Keener partnered with the Indiana-based Anderson Tool and Engineering Co. to produce a commercial prototype. The company recently completed a computer design of the oven and has begun to assemble some of its parts, said company president Ted Fiock. The team plans to have the oven built and working by the end of the year, he said.

The oven, which the team also refers to as a radiant fryer, works by emitting wavelengths of radiant energy to precisely cook food products. It may, for example, heat the inside of a food without cooking its exterior, Keener said. Because of this precision, the system requires specific instructions on how to cook each item. This makes it ideal for cooking preformed, similarly-shaped products like potato chips, chicken nuggets or fish sticks - or anything square, round or boot-shaped, he said.

"If we precisely control a product's size and shape, we can produce the same thing every time, like a perfectly browned, round chicken patty," Keener said.

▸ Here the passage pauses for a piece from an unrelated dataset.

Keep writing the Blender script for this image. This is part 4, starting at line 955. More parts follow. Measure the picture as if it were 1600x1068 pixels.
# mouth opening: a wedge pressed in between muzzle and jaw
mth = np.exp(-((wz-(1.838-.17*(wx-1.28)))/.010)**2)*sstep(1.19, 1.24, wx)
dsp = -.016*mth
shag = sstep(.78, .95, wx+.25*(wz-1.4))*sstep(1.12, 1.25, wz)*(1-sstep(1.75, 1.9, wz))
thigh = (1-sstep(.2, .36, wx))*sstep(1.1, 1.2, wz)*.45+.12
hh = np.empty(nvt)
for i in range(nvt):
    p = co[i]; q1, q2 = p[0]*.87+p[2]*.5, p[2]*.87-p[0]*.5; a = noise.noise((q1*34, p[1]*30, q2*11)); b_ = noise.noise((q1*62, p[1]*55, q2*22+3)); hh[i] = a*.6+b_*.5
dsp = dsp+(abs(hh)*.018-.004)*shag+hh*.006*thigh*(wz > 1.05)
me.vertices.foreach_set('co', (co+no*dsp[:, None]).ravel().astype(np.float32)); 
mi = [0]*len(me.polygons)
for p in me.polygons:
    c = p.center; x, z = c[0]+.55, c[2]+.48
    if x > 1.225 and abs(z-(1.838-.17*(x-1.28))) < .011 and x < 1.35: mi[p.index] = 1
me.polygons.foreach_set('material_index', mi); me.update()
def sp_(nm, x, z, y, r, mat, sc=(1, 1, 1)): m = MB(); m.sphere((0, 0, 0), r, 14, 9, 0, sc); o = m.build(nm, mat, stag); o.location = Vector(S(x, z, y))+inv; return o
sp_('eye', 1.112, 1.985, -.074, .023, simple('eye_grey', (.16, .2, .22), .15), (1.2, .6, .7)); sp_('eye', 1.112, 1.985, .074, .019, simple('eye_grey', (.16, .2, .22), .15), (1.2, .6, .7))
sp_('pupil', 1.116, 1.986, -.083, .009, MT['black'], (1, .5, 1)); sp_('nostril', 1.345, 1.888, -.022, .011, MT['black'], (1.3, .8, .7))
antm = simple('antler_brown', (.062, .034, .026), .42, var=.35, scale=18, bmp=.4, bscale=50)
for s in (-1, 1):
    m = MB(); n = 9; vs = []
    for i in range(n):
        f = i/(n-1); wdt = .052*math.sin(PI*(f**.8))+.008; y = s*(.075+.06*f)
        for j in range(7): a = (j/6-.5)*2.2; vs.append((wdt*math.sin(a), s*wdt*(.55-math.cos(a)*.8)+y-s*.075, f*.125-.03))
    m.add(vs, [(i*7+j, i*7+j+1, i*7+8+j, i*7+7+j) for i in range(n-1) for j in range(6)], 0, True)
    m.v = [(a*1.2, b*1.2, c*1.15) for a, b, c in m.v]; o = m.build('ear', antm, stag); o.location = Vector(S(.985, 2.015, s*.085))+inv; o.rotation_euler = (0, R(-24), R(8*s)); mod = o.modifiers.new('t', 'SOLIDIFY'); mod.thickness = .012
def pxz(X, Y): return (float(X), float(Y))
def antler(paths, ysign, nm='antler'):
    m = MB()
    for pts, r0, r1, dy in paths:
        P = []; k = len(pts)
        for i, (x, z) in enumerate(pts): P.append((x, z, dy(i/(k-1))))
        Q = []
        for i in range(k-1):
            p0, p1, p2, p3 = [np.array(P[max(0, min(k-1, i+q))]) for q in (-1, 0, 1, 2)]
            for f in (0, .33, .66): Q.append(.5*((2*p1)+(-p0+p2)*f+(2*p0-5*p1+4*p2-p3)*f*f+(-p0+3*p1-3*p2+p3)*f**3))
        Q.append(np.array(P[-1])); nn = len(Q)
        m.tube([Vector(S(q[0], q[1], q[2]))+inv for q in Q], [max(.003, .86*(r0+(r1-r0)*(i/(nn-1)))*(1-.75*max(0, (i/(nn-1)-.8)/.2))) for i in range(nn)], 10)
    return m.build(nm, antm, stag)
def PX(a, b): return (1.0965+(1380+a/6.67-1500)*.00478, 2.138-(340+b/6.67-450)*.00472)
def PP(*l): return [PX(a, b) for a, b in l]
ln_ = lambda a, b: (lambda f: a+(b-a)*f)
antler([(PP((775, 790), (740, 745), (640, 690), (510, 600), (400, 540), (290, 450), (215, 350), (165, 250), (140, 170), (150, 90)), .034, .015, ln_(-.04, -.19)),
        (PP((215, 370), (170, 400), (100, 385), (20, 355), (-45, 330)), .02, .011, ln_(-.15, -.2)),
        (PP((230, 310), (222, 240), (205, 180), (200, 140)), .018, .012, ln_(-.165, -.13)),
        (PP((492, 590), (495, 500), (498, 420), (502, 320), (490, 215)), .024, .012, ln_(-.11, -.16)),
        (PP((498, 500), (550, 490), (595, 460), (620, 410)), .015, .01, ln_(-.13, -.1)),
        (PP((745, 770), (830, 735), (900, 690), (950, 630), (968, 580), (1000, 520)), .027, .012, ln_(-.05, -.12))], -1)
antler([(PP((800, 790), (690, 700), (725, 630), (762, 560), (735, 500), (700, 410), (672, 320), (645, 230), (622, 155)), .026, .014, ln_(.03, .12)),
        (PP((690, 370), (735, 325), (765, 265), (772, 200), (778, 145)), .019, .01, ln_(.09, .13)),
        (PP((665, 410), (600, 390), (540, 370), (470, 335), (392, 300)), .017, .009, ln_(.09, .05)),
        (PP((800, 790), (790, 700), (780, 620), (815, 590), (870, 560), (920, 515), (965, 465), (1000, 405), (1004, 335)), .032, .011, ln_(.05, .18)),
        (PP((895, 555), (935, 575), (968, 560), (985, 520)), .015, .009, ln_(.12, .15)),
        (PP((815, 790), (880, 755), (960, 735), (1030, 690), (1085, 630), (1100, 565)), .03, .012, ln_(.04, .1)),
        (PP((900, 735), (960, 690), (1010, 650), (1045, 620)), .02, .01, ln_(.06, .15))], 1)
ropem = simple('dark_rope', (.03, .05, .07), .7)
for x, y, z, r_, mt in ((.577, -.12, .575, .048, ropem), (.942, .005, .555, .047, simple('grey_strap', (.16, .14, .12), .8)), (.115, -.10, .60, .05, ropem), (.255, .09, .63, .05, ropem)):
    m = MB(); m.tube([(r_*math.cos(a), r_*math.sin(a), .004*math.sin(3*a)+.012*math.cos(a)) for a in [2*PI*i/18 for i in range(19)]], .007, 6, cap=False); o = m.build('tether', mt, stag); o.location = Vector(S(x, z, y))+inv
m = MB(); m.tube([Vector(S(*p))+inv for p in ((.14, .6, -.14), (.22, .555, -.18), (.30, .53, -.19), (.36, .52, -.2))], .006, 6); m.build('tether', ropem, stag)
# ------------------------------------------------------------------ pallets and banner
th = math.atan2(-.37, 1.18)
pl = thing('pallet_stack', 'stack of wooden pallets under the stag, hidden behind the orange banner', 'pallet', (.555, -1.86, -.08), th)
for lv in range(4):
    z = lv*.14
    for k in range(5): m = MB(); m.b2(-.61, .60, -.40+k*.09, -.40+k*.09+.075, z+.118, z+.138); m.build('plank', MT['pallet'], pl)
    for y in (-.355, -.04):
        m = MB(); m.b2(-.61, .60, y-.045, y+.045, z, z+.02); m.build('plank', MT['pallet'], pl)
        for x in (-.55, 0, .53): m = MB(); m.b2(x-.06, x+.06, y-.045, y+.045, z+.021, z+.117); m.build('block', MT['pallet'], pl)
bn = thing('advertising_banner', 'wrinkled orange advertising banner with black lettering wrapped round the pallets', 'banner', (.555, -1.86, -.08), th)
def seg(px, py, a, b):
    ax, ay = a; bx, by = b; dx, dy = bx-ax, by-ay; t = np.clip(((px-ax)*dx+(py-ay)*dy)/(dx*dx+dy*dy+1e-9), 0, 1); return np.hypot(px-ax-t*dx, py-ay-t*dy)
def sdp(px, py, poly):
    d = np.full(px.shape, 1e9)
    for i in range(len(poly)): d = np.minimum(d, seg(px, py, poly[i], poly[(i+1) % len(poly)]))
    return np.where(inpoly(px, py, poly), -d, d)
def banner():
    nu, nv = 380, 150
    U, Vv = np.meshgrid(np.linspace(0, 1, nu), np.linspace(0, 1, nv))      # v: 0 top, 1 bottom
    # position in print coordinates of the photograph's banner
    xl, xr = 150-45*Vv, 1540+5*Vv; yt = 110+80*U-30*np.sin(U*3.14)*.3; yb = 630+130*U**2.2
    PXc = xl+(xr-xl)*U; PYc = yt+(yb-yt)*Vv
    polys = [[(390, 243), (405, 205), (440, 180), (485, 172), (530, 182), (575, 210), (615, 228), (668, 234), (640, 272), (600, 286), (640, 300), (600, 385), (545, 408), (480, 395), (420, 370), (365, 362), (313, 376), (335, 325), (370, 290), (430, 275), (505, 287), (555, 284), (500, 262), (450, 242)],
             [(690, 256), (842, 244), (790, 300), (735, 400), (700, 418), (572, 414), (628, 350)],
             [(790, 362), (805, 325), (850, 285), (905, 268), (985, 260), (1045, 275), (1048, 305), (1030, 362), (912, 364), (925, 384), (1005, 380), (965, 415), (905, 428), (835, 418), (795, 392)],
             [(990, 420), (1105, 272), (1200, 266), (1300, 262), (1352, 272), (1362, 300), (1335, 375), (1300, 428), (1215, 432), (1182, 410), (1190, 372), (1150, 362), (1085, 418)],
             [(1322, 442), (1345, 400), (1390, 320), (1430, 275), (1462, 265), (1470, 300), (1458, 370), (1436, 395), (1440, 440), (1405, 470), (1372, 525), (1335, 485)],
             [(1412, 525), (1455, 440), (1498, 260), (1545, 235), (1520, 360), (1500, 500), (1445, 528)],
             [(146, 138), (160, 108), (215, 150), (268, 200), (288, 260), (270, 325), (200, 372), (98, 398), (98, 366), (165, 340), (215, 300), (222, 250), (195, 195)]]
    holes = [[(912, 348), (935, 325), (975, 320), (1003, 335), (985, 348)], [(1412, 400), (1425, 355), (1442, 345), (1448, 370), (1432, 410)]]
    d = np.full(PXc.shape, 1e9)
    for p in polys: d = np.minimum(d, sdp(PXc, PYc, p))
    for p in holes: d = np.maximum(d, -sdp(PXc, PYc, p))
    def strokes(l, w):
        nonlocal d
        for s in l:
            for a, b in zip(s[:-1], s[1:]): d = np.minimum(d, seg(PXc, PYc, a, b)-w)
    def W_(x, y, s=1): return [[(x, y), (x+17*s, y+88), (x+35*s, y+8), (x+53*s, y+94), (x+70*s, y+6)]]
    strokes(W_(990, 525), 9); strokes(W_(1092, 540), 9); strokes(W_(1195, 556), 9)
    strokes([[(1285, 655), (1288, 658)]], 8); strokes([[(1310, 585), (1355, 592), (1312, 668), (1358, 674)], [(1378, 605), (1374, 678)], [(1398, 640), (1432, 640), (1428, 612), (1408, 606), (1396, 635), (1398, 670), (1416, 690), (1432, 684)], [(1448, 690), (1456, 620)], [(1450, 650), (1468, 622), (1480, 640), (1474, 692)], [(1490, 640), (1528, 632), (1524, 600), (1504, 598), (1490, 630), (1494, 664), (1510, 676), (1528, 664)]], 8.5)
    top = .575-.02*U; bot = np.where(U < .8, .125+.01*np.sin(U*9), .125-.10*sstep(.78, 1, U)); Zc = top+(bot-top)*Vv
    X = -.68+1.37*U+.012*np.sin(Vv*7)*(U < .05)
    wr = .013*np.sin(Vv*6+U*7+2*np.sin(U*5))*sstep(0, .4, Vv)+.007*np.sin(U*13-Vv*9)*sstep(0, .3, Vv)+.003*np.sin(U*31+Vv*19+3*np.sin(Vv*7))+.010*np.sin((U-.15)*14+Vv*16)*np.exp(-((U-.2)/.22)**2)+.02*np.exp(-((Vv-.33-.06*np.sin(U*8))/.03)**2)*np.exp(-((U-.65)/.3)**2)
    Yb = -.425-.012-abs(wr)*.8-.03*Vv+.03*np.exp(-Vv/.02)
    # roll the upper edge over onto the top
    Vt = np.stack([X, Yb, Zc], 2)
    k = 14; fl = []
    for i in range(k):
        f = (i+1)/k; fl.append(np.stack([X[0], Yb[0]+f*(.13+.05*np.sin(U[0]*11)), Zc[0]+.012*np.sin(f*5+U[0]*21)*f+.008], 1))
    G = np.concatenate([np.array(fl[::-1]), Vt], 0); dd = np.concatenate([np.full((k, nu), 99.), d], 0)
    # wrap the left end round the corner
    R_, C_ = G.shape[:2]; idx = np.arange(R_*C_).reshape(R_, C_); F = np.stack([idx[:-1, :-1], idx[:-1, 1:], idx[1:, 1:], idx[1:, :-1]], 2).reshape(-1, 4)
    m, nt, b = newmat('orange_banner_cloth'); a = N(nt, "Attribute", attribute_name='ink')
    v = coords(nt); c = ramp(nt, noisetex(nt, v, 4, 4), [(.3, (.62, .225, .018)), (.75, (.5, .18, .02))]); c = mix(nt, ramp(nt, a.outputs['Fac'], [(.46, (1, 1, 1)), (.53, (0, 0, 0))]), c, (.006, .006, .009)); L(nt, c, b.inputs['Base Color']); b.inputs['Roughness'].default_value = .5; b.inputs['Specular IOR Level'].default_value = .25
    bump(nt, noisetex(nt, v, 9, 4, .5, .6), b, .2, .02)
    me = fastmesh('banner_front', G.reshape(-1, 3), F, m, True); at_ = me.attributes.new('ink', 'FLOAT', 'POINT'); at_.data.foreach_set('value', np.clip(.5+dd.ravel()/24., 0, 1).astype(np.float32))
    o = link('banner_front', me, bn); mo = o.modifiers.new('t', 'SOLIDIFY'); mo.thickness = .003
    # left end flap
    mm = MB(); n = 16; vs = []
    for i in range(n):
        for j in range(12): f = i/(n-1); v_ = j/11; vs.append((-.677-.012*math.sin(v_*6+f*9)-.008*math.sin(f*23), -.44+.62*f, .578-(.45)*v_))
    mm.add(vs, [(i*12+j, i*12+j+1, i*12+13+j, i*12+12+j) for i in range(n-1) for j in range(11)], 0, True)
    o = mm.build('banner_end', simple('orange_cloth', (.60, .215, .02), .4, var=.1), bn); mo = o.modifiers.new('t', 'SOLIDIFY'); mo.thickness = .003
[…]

The radiant fryer, invented by Purdue food scientist Kevin Keener, is designed to quickly produce foods that appear and taste like they have been fried, except without using any additional oil. (Photo: Anderson Tool/Kevin Judd)
This uniformity allows the oven to be quite speedy: one could churn out 300 dozen donuts per hour, Keener estimated. It also rapidly reheats refrigerated or frozen products, he said.

"If it works like we hope, we could take donuts from the freezer to the countertop - hot and ready to eat - within two minutes," Fiock said. "Currently, this is all but impossible."

The oven would most likely cook foods that have already been partially fried, or par-fried. Such products are traditionally fried at a central food manufacturer before being chilled or frozen and shipped to restaurants and retail outlets, where they're often refried before serving, Keener said.

"Many people don't realize that your typical French fry has been fried twice," Keener said.

If the prototype passes a series of tests later this year, the team hopes to commercialize the oven, Fiock said.

"All of these things we envision cooking with the oven are products the food industry would like to find out how to design with less fat," Keener said. "This might be one way."

Another benefit to the oven is that it would eliminate the use of hot oil, which is hazardous to discard, presents a fire risk and can burn workers if spattered or spilled, possibly causing serious injury, Fiock said.

Keener and Brian Farkas, a food scientist at North Carolina State University, are co-inventors of the patent-pending oven design. They completed a smaller prototype - about the size of a standard microwave oven - upon which many of the calculations for the commercial prototype are based, Keener said. Food from this first prototype proved indistinguishable from emergent-fried products to a panel of taste-testers, he said.